# Required work
Can you set down, exactly as they appear below, the lines from the opening of the material through the one bearing "scene.camera = cam", minus the pictures?

# Information supplied
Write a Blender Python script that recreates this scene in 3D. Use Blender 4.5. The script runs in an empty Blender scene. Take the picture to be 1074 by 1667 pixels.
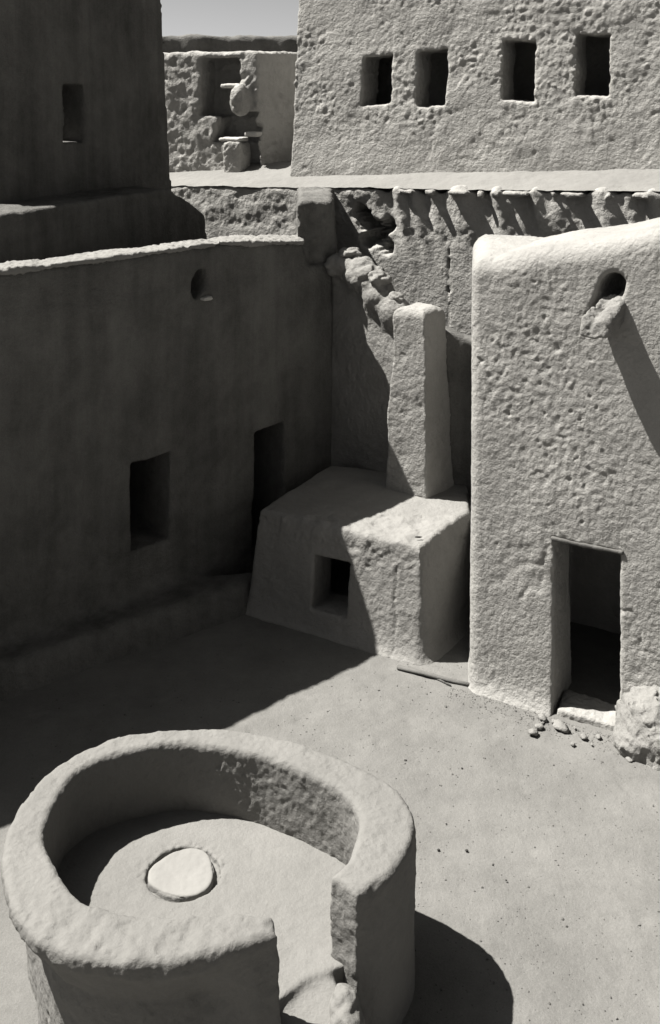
import bpy, math, random
import numpy as np
R = math.radians
C = bpy.context.scene.collection
scene = bpy.context.scene

# ------------------------------------------------------------------ camera, sky, sun, exposure
cam_data = bpy.data.cameras.new('camera')
cam = bpy.data.objects.new('camera', cam_data)
C.objects.link(cam)
cam.location = (0, 0, 7.0)
cam.rotation_euler = (R(90), 0, 0)
cam_data.sensor_width = 36
cam_data.lens = 36 * 1700 / 1667          # view camera with a falling front
cam_data.shift_y = -683.5 / 1667
cam_data.clip_end = 2000
scene.camera = cam

SUN = np.array((0.63, -0.175, -1.0))        # travel direction of the light
hor = math.hypot(SUN[0], SUN[1])
elev = math.atan2(1.0, hor)
world = bpy.data.worlds.new('World')
scene.world = world
world.use_nodes = True
wn, wl = world.node_tree.nodes, world.node_tree.links
wn.clear()
sky = wn.new('ShaderNodeTexSky')
sky.sky_type = 'NISHITA'
sky.sun_disc = False
sky.sun_elevation = elev
sky.sun_rotation = math.atan2(-SUN[0], -SUN[1])
sky.air_density = 0.6
sky.dust_density = 1.0
desat = wn.new('ShaderNodeSeparateColor')   # black-and-white film behind a red filter: a neutral, dark blue sky
bg = wn.new('ShaderNodeBackground')
bg.inputs['Strength'].default_value = 0.05
wo = wn.new('ShaderNodeOutputWorld')
wl.new(sky.outputs[0], desat.inputs[0])
wl.new(desat.outputs['Red'], bg.inputs['Color'])
wl.new(bg.outputs[0], wo.inputs['Surface'])

sl = bpy.data.lights.new('sun', 'SUN')
sl.energy = 5.0
sl.angle = R(0.55)
sl.color = (1.0, 0.975, 0.93)
so = bpy.data.objects.new('sun', sl)
C.objects.link(so)
from mathutils import Vector
so.rotation_euler = Vector(SUN).to_track_quat('-Z', 'Y').to_euler()
so.location = (-12, 5, 25)

scene.view_settings.view_transform = 'Standard'
scene.view_settings.look = 'None'
scene.view_settings.gamma = 1
scene.view_settings.exposure = 1.6
scene.cycles.max_bounces = 6
scene.cycles.diffuse_bounces = 1

# ------------------------------------------------------------------ noise (numpy)
_r = np.random.RandomState(7)
PERM = _r.permutation(256).astype(np.int32)
PERM = np.concatenate([PERM, PERM, PERM])
GR = _r.normal(size=(256, 3)).astype(np.float32)
GR /= np.linalg.norm(GR, axis=1, keepdims=True)
RND = _r.rand(256, 3).astype(np.float32)

def hash3(i, j, k):
    return PERM[PERM[PERM[i & 255] + (j & 255)] + (k & 255)]

def perlin(P):
    I = np.floor(P).astype(np.int32)
    Fr = (P - I).astype(np.float32)
    w = Fr * Fr * Fr * (Fr * (Fr * 6 - 15) + 10)
    out = np.zeros(len(P), np.float32)
    for dx in (0, 1):
        wx = w[:, 0] if dx else 1 - w[:, 0]
        for dy in (0, 1):
            wy = w[:, 1] if dy else 1 - w[:, 1]
            for dz in (0, 1):
                wz = w[:, 2] if dz else 1 - w[:, 2]
                g = GR[hash3(I[:, 0] + dx, I[:, 1] + dy, I[:, 2] + dz)]
                d = g[:, 0] * (Fr[:, 0] - dx) + g[:, 1] * (Fr[:, 1] - dy) + g[:, 2] * (Fr[:, 2] - dz)
                out += wx * wy * wz * d
    return out * 1.5

def fbm(P, octs=3, gain=0.5):
    a, s, t = 1.0, 1.0, 0
    for _ in range(octs):
        t = t + a * perlin(P * s + 17.3 * s)
        a *= gain
        s *= 2.03
    return t

def worley(P):
    I = np.floor(P).astype(np.int32)
    f1 = np.full(len(P), 9, np.float32)
    f2 = f1.copy()
    for dx in (-1, 0, 1):
        for dy in (-1, 0, 1):
            for dz in (-1, 0, 1):
                J = I + np.array((dx, dy, dz), np.int32)
                q = J + RND[hash3(J[:, 0], J[:, 1], J[:, 2])]
                d = np.sqrt(((q - P) ** 2).sum(1)).astype(np.float32)
                f2 = np.minimum(f2, np.maximum(f1, d))
                f1 = np.minimum(f1, d)
    return f1, f2

def relief(P, layers):
    """height of the mud surface, metres: layers of (kind, wavelength, amplitude[, mask function])"""
    t = np.zeros(len(P), np.float32)
    for L in layers:
        kind, wl_, amp = L[:3]
        Q = (P / wl_).astype(np.float32)
        if kind == 'fbm':
            v = fbm(Q, 3)
        elif kind == 'soft':
            v = perlin(Q)
        elif kind == 'billow':
            v = 0.5 - np.abs(perlin(Q)) * 1.6 - 0.5 * np.abs(perlin(Q * 2.1 + 5))
        elif kind == 'clod':                     # dried clods with crevices between
            W = Q + 0.25 * np.stack([perlin(Q * 1.3 + 9), perlin(Q * 1.3 + 31), perlin(Q * 1.3 + 57)], 1)
            f1, f2 = worley(W)
            v = np.minimum(f2 - f1, 0.45) / 0.45 - 0.6
        elif kind == 'crack':                    # thin wandering cracks
            n1 = perlin(Q + 0.3 * np.stack([perlin(Q * 4 + 3), perlin(Q * 4 + 8), perlin(Q * 4 + 21)], 1))
            v = -np.exp(-(n1 / 0.035) ** 2) * np.clip(perlin(Q * .7 + 40) * 3, 0, 1)
        elif kind == 'pit':                      # sparse holes where straw or stones fell out
            v = -np.clip(perlin(Q) * 1.6 - 0.75, 0, 1) * 2.5
        if len(L) > 3:
            v = v * L[3](P)
        t += amp * v
    return t

# ------------------------------------------------------------------ solids as distance fields -> meshes
def poly2d(poly, X, Y):
    p = np.array(poly, np.float32)
    n = len(p)
    d = np.full(np.broadcast(X, Y).shape, 1e9, np.float32)
    s = np.ones(d.shape, np.float32)
    for i in range(n):
        a, b = p[i], p[i - 1]
        ex, ey = b - a
        wx, wy = X - a[0], Y - a[1]
        h = np.clip((wx * ex + wy * ey) / (ex * ex + ey * ey), 0, 1)
        d = np.minimum(d, (wx - ex * h) ** 2 + (wy - ey * h) ** 2)
        c1, c2, c3 = Y >= a[1], Y < b[1], ex * wy > ey * wx
        s = np.where((c1 & c2 & c3) | (~c1 & ~c2 & ~c3), -s, s)
    return s * np.sqrt(d)

def extr(d2, z, z0, z1, r=0.05):
    dz = np.maximum(z0 - z, z - z1) + r
    d = d2 + r
    return np.sqrt(np.maximum(d, 0) ** 2 + np.maximum(dz, 0) ** 2) + np.minimum(np.maximum(d, dz), 0) - r

def box(u, v, w, lo, hi, r=0.03):
    c = [(a + b) / 2 for a, b in zip(lo, hi)]
    h = [(b - a) / 2 - r for a, b in zip(lo, hi)]
    qu, qv, qw = abs(u - c[0]) - h[0], abs(v - c[1]) - h[1], abs(w - c[2]) - h[2]
    return (np.sqrt(np.maximum(qu, 0) ** 2 + np.maximum(qv, 0) ** 2 + np.maximum(qw, 0) ** 2)
            + np.minimum(np.maximum(np.maximum(qu, qv), qw), 0) - r)

def ell(x, y, z, c, r):
    k = np.sqrt(((x - c[0]) / r[0]) ** 2 + ((y - c[1]) / r[1]) ** 2 + ((z - c[2]) / r[2]) ** 2)
    return (k - 1) * min(r)

def smin(a, b, k):
    h = np.maximum(k - np.abs(a - b), 0) / k
    return np.minimum(a, b) - h * h * k * 0.25

def smax(a, b, k):
    return -smin(-a, -b, k)

def cut(a, b, k=0.03):
    return smax(a, -b, k)

def frame(P0, t_or_dir):
    """wall frame: u runs along the wall to the right, m runs into the wall"""
    dx, dy = (1, -t_or_dir) if not isinstance(t_or_dir, tuple) else t_or_dir
    n = math.hypot(dx, dy)
    dx, dy = dx / n, dy / n
    return lambda x, y: ((x - P0[0]) * dx + (y - P0[1]) * dy, -(x - P0[0]) * dy + (y - P0[1]) * dx)

def surface_nets(F, lo, vox):
    nx, ny, nz = F.shape
    s = F < 0
    cnt = np.zeros((nx - 1, ny - 1, nz - 1), np.int8)
    sl_ = lambda d, n: slice(d, n - 1 + d)
    for dx in (0, 1):
        for dy in (0, 1):
            for dz in (0, 1):
                cnt += s[sl_(dx, nx), sl_(dy, ny), sl_(dz, nz)]
    act = np.argwhere((cnt > 0) & (cnt < 8)).astype(np.int32)
    i, j, k = act.T
    vid = np.full(cnt.shape, -1, np.int32)
    vid[i, j, k] = np.arange(len(act))
    pos = np.zeros((len(act), 3), np.float32)
    num = np.zeros(len(act), np.float32)
    cor = [(0, 0, 0), (1, 0, 0), (0, 1, 0), (1, 1, 0), (0, 0, 1), (1, 0, 1), (0, 1, 1), (1, 1, 1)]
    val = [F[i + c[0], j + c[1], k + c[2]] for c in cor]
    for a in range(8):
        for b in range(a + 1, 8):
            ca, cb = np.array(cor[a]), np.array(cor[b])
            if np.abs(ca - cb).sum() != 1:
                continue
            va, vb = val[a], val[b]
            x = (va < 0) != (vb < 0)
            t = np.where(x, va / np.where(x, va - vb, 1), 0)
            pos += np.where(x[:, None], ca + t[:, None] * (cb - ca), 0)
            num += x
    V = np.array(lo, np.float32) + vox * (act + pos / num[:, None])
    quads = []
    for ax in range(3):
        A = np.moveaxis(s, ax, 0)
        ch = A[:-1] != A[1:]
        e = np.argwhere(ch[:, 1:-1, 1:-1])
        e[:, 1:] += 1
        inside = A[e[:, 0], e[:, 1], e[:, 2]]
        vv = np.moveaxis(vid, ax, 0)
        a, b, c = e.T
        q = np.stack([vv[a, b - 1, c - 1], vv[a, b, c - 1], vv[a, b, c], vv[a, b - 1, c]], 1)
        if ax == 1:
            inside = ~inside
        q[~inside] = q[~inside][:, ::-1]
        quads.append(q)
    return V, np.concatenate(quads)

def new_mesh(name, V, Q, origin=(0, 0, 0), smooth=True):
    me = bpy.data.meshes.new(name)
    n = Q.shape[1]
    me.vertices.add(len(V))
    me.vertices.foreach_set('co', (V - np.array(origin, np.float32)).astype(np.float32).ravel())
    me.loops.add(Q.size)
    me.loops.foreach_set('vertex_index', Q.astype(np.int32).ravel())
    me.polygons.add(len(Q))
    me.polygons.foreach_set('loop_start', np.arange(0, Q.size, n, dtype=np.int32))
    me.polygons.foreach_set('use_smooth', np.full(len(Q), smooth, dtype=bool))
    me.update(calc_edges=True)
    me.validate()
    return me

def link(name, me, mat, parent=None, loc=(0, 0, 0), label=None, cat=None, group=None, kind=None):
    o = bpy.data.objects.new(name, me)
    C.objects.link(o)
    if me is not None and mat is not None:
        me.materials.append(mat)
    o.location = loc
    if parent is not None:
        o.parent = parent
    if label: o['label'] = label
    if cat: o['category'] = cat
    if group: o['group'] = group
    if kind: o['kind'] = kind
    return o

def adobe(name, fn, lo, hi, vox, layers, mat, origin, parent=None, **tags):
    """mesh of the solid fn(x, y, z) < 0 with the relief of hand-laid mud"""
    n = [int((b - a) / vox) + 1 for a, b in zip(lo, hi)]
    x = (lo[0] + vox * np.arange(n[0], dtype=np.float32))[:, None, None]
    y = (lo[1] + vox * np.arange(n[1], dtype=np.float32))[None, :, None]
    z = (lo[2] + vox * np.arange(n[2], dtype=np.float32))[None, None, :]
    F = np.ascontiguousarray(np.broadcast_to(fn(x, y, z), n)).astype(np.float32)
    band = np.argwhere(np.abs(F) < 0.16)
    if layers and len(band):
        P = (np.array(lo, np.float32) + vox * band).astype(np.float32)
        bi = tuple(band.T)
        for s0 in range(0, len(P), 400000):
            sl2 = slice(s0, s0 + 400000)
            F[tuple(b[sl2] for b in bi)] -= relief(P[sl2], layers)
    for ax in range(3):
        v = np.moveaxis(F, ax, 0)
        v[0] = np.maximum(v[0], vox * .5)
        v[-1] = np.maximum(v[-1], vox * .5)
    V, Q = surface_nets(F, lo, vox)
    me = new_mesh(name, V, Q, origin)
    if parent is None:
        return link(name, me, mat, None, origin, **tags)
    o = link(name, me, mat, parent, tuple(np.array(origin) - np.array(parent.location)), **tags)
    return o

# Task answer
Write a Blender Python script that recreates this scene in 3D. Use Blender 4.5. The script runs in an empty Blender scene. Take the picture to be 1074 by 1667 pixels.
import bpy, math, random
import numpy as np
R = math.radians
C = bpy.context.scene.collection
scene = bpy.context.scene

# ------------------------------------------------------------------ camera, sky, sun, exposure
cam_data = bpy.data.cameras.new('camera')
cam = bpy.data.objects.new('camera', cam_data)
C.objects.link(cam)
cam.location = (0, 0, 7.0)
cam.rotation_euler = (R(90), 0, 0)
cam_data.sensor_width = 36
cam_data.lens = 36 * 1700 / 1667          # view camera with a falling front
cam_data.shift_y = -683.5 / 1667
cam_data.clip_end = 2000
scene.camera = cam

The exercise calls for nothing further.